Keep It Simple
There’s a point in almost every project where you stop solving actual problems and start solving imagined ones.
It usually looks like this:
“We should probably use React for this.”
“Isn’t this where we add Redis?”
“We might need async here.”
Not because the application needs it - but because it feels like the right thing to do.
I’ve done it. Most developers have.
And almost every time, it leads to the same outcome:
More complexity, more surface area for bugs, slower development—and no real gain.
The Problem With “Standard” Setups
A lot of modern backend setups come with an implicit stack:
- React frontend
- API backend
- Redis
- Background workers
- Docker
- Message queues
That stack makes sense - for certain systems.
But somewhere along the way, it became a default, not a decision.
So you end up with:
- a simple blog → turned into an API + SPA
- a small dashboard → running async workers and queues
- a CRUD app → split across multiple services
All technically correct. None necessary.
What Happens When You Overbuild
You don’t just add tools - you add:
- configuration overhead
- debugging complexity
- more points of failure
- slower onboarding (even for yourself in 3 months)
- tighter coupling between systems
And most importantly:
You make simple problems harder to solve.
The “React for Everything” Example
This one shows up everywhere.
You have:
- a Django backend
- server-rendered templates
- a handful of forms
- maybe some interactivity
And instead of adding small, targeted frontend behavior, the project becomes:
Django → REST API → React → state management → build step → deployment complexity
All just to render:
- a list of posts
- a form
- some conditional UI
That’s not architecture - that’s inertia.
What Simplicity Actually Looks Like
Simplicity is not about avoiding tools.
It’s about choosing the leanest approach that solves the problem well.
For example:
- Django templates + a bit of JavaScript → for most interactive pages
- server-side rendering → for content-heavy apps
- forms + validation → instead of custom API plumbing
- a single process → until scaling actually requires more
You don’t need a framework upgrade every time you need a button to update something dynamically.
The Cost You Don’t Notice Immediately
Overcomplication rarely hurts on day one.
It shows up later:
- when you debug something trivial that now spans 3 layers
- when you revisit a project and need time to understand your own setup
- when small changes require touching multiple systems
- when deployment becomes a process instead of a step
That’s when you realize:
You didn’t build flexibility - you built friction.
Context over Convention
“Best practice” is often just:
best practice for a different kind of system
Large-scale, high-traffic, distributed applications need:
- queues
- caching layers
- async processing
- frontend frameworks
Your project might not.
And that’s fine.
There’s no penalty for staying simple.
A Better Default
Instead of asking:
“What’s the standard stack?”
Ask:
What is the simplest version of this that works well?
Then build that.
If you hit limitations later, you’ll have a real reason to add complexity - and you’ll know exactly what to add and where it belongs.

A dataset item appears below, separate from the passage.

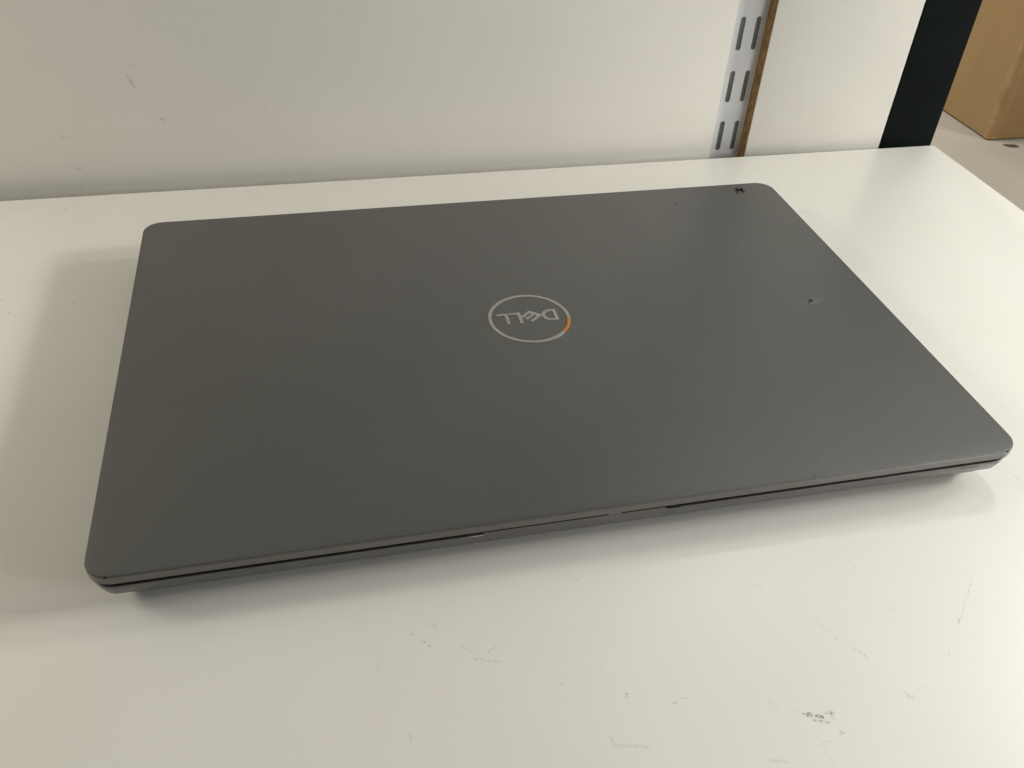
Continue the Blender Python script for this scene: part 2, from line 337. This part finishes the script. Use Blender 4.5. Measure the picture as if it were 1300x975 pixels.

When Complexity Is Actually Justified
There are times where more advanced setups make sense:
- real-time features
- heavy frontend interactivity
- high concurrency
- large datasets
- distributed systems
But those needs show up clearly when they exist.
You don’t have to guess them upfront.
The Quiet Advantage of Simple Systems
Simple systems are:
- easier to reason about
- faster to build
- easier to debug
- easier to extend later
- easier to throw away and rebuild if needed
And most importantly:
They let you focus on solving the actual problem.
There’s nothing wrong with using modern tools.
But using them by default instead of by necessity is where things go sideways.
You don’t get extra points for complexity.
You get results for clarity.
Build the system you need - not the one that looks impressive on a stack diagram.